Jan: (lacht) Es ist ja immer alles verknüpft mit allem und das kann alles nicht so getrennt werden. Auflegen, Labelmachen, Veranstaltungen machen. Da merkt man schon wie kraaass schnell so’ne Zeit vergeht. Für uns alle. Natürlich hat das auch mit Entwicklungen jetzt in Leipzig zum Beispiel zu tun, dass man sich ein bisschen wie so kleine „House-Opis“ vorkommt. Aber die noch voll Bock haben auf das, was sie so machen. Was war die Frage? Achso, wie das ist, nach zehn Jahren. Ja, ist schon krass. Über das Machen, über die vielen Jahre, hat sich, da hat Alex Recht, ein kleiner Faden, oder auch eine Vision herauskristallisiert. Das hätte man jetzt nie gedacht: Dass man diese vielen Platten macht und so. Das sagen ja alle immer, aber ist tatsächlich so! Das Wichtige ist aber, glaube ich, dass wir schon noch voll Bock da drauf haben. Wir haben jetzt auch unsere Frequenz der Releases ganz schön erhöht seit Ende letzten Jahres, also kann man schon sagen, dass wir ganz bewusst ein bisschen „angreifen“ auf die alten Tage. Auch mit der Compilation und so. Und wir haben uns bemüht, dass wir viele Showcases zusammen bekommen, da passiert ja auch noch einiges. Also wir machen in dem Jahr schon mehr, als wir sonst gemacht haben, aber das war ein Weg bis dahin. Wir haben gesagt, da ist noch Luft für uns, wir haben noch Bock drauf und vor allen Dingen haben wir gecheckt, dass es irgendwo auch notwendig ist.
Warum?
Jan: Naja, auf der einen Seite sind wir glaub ich immer so’ne Ossis, die Schiss vor Präsenz haben oder so. Und auf der anderen Seite weiß man natürlich, weil man jetzt schon lange in diesem Business ist, dass es eigentlich ständig nur um Präsenz und sowas geht. Du musst immer da sein und da und da und da raufballern. Da geht’s auch gar nicht darum, wie man das findet.
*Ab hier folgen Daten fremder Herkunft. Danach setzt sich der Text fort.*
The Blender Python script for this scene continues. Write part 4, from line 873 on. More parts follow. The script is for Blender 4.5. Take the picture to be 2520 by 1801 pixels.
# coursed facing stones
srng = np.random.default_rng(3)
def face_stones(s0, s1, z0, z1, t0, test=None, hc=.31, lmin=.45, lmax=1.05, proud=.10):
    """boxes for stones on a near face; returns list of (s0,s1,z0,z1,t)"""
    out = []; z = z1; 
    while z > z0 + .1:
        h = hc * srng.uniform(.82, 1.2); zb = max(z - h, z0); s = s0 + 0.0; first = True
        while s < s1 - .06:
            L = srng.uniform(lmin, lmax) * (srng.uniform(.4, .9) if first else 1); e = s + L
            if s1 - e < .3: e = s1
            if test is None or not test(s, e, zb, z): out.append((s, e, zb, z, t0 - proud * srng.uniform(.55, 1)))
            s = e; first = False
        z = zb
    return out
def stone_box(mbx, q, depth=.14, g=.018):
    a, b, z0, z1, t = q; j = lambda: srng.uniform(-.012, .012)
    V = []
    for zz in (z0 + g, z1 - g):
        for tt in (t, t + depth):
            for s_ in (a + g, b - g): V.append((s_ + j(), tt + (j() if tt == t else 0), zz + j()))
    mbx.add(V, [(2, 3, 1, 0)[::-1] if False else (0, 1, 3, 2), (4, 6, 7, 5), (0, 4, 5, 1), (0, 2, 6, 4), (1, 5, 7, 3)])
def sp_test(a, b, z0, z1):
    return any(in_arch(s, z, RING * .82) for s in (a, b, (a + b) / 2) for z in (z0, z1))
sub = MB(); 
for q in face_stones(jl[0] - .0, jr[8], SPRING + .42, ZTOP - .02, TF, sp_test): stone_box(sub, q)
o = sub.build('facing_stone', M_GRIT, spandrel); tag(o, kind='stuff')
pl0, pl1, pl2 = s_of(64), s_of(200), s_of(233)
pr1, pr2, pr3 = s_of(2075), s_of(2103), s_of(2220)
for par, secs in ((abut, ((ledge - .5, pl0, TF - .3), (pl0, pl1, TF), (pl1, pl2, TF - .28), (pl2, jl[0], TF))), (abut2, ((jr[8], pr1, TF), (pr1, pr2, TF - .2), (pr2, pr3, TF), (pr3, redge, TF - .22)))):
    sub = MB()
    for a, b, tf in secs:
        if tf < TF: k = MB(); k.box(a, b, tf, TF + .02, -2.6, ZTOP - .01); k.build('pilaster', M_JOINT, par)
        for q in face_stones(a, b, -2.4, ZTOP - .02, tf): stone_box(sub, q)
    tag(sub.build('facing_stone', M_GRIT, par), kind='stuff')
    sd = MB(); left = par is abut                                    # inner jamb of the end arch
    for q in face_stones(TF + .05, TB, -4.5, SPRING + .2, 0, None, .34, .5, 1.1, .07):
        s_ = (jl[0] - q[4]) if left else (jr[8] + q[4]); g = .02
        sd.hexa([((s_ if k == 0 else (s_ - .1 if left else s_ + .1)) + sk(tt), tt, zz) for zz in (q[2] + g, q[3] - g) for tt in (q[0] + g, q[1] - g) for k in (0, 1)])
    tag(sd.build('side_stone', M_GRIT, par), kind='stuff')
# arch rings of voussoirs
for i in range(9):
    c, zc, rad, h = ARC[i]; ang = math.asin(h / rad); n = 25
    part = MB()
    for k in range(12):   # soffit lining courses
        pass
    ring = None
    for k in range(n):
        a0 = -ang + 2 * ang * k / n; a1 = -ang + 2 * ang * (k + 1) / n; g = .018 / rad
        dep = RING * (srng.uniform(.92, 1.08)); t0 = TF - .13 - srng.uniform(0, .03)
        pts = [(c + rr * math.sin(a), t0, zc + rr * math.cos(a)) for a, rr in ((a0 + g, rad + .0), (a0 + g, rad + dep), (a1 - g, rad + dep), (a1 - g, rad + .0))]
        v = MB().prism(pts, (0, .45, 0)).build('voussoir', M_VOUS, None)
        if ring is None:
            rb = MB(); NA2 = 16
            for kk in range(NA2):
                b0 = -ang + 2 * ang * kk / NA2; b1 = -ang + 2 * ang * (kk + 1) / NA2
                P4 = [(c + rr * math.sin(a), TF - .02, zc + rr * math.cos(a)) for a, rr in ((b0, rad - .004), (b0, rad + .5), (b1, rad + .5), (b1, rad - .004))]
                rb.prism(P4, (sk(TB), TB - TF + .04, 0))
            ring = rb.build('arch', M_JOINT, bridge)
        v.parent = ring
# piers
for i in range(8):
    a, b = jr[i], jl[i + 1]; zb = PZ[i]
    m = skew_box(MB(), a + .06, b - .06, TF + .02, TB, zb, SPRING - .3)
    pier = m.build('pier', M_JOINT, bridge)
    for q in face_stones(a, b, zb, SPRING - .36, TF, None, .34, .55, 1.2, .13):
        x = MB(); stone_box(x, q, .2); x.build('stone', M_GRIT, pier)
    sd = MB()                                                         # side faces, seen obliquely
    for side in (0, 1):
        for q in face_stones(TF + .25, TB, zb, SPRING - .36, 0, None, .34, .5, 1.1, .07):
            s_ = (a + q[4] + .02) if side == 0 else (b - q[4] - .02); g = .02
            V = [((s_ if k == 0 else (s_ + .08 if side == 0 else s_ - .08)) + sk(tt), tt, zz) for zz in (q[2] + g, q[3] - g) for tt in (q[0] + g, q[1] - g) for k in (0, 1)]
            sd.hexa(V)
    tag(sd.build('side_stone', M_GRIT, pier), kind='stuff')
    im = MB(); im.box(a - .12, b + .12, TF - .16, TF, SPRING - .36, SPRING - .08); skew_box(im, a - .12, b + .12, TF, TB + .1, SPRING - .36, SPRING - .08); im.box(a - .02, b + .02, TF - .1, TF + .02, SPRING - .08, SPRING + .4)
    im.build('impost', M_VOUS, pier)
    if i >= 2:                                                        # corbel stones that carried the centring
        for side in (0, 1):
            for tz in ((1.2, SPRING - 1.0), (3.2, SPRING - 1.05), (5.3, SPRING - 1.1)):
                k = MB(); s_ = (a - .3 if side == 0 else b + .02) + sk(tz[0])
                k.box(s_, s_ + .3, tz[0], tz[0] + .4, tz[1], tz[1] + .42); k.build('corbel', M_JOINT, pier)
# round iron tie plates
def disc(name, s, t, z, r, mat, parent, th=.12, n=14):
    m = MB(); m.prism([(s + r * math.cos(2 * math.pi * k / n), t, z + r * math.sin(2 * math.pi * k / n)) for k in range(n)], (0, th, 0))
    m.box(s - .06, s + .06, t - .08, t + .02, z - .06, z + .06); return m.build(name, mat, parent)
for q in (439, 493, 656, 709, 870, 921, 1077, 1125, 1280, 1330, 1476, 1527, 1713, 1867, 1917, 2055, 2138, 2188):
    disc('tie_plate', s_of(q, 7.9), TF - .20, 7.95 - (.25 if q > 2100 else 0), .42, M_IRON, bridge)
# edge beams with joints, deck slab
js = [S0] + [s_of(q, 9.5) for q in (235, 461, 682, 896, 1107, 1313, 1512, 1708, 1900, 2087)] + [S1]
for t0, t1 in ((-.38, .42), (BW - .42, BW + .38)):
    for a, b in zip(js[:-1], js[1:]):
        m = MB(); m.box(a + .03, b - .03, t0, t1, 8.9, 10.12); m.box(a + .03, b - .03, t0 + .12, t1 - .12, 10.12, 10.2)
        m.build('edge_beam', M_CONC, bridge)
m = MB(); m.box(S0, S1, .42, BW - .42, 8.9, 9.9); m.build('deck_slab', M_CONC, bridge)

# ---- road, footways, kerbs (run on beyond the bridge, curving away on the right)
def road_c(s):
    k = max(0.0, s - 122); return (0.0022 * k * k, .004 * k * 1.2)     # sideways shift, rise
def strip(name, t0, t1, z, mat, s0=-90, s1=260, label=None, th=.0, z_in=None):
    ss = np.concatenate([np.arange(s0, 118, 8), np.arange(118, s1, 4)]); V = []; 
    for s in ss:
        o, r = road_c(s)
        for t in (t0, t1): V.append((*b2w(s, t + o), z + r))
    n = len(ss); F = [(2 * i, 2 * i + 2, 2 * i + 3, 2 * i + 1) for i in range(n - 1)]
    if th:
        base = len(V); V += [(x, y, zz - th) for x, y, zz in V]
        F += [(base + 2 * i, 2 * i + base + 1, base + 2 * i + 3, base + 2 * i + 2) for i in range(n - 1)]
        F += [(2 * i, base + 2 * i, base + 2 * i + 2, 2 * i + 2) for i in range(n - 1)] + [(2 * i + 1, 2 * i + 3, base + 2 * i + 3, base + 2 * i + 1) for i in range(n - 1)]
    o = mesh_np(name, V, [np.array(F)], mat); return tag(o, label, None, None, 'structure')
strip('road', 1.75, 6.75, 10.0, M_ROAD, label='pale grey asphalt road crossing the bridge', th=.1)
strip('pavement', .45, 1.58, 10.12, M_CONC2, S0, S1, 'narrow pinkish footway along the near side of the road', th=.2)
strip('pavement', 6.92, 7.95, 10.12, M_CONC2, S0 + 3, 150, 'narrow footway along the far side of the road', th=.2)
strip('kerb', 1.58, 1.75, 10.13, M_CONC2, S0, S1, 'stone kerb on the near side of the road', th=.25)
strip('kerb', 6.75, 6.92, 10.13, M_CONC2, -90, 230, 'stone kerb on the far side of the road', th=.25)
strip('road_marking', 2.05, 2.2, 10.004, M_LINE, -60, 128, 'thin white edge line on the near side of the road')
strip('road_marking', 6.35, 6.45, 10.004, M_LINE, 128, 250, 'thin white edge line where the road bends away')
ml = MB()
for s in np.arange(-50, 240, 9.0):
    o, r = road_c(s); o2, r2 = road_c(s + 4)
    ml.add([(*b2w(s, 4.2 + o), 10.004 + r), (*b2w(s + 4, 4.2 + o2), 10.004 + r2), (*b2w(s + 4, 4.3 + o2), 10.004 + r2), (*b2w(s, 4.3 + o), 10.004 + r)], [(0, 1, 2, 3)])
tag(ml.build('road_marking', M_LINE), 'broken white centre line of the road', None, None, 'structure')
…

Sondern dass man sagt „Okay, wenn man sowas professionell machen will heutzutage, dann muss man schon ein bisschen aus‘m Kick kommen.“ Wir waren immer so, „passiert alles“ und „ja nicht zu viel machen“. Die zehn Jahre hat sich schon gezeigt, dass man da selber auch was machen muss, damit etwas passiert.
Hat sich das im Zeitverlauf gezeigt oder habt ihr es gemerkt, als ihr über das Jubiläum jetzt nachgedacht habt?
Jan: (denkt nach) Ich glaube das ist ein Prozess. Die Struktur vom Label war ja auch vorher eine andere. Vor zwei Jahren haben wir dann mal ne GbR gegründet. Das war ein Prozess dann zu sagen „Hey, wenn wir das jetzt noch ne Weile machen wollen, dann muss man da vielleicht einfach professioneller werden“. Wir haben am Anfang über Musik und Platten geredet, aber eigentlich ist das wahrscheinlich gar nicht mehr so ein großes Thema für die meisten Leute, sondern eher die ganzen Veranstaltungen. Das sind die Plätze wo man als DJ und Künstler präsent sein und Geld verdienen kann. Und die anderen Sachen sind um sich da irgendwie interessant zu machen oder so was.
Alex: Das steht schon auch in dem Zusammenhang mit dem, was dieses Jahr für uns ist. Wenn man diese Zahl ausgesprochen hat, findet man das auf der einen Seite cool. Aber gleichzeitig ist es, wie wenn Leute 30 werden, so ein Turn. Jetzt ist es nicht mehr jung oder am Anfang. Du bist halt schon voll drin. Bei Musiklabels gibt es natürlich welche, die schon längere Zeit dabei sind, aber da sind zehn Jahre schon relativ lang. Da haben wir uns einfach Gedanken gemacht. Wir hatten Ideen und die alle anzugehen. Ein bisschen mehr so aus unserer Comfort-Laziness-Zone rauszugehen und viele Platten zu machen, darüber hinaus auch am Videoprojekt arbeiten, mehr Partys versuchen zu organisieren – ja, aktiver werden dieses Jahr.
Wollt ihr das dann auch beibehalten oder wollt ihr mal schauen?
Alex: Ich denke schon, dass wir das beibehalten wollen. Wir schauen jedes Jahr am Ende des Jahres zurück. Wir zu dritt, das gibt’s ja auch persönliche Biografien, wie sich das entwickelt und was jeder noch von dem Projekt erwartet und geben kann, um das dann abzustimmen für das nächste Jahr. Aber jetzt gerade, im März, fühlt es sich toll an. Da ist irgendwie eine Energie, die wir selber irgendwie reinbringen und das da auch gefühlt etwas zurückkommt.
Hat euch die Labelarbeit als Person verändert?
(beide denken lange nach)
Alex: Ich meine mit der ganzen Sache, wie wir das machen, soll es uns ja immer auch Spaß machen. Auf jeden Fall eine Sache sein, die wir wollen und kein krasser Druck oder so… nur Druck den wir uns selber machen. Deswegen versuchen wir uns noch so was Leichtes zu bewahren. Weil wir das vielleicht sonst auch nicht diese zehn Jahre zusammen gemacht hätten.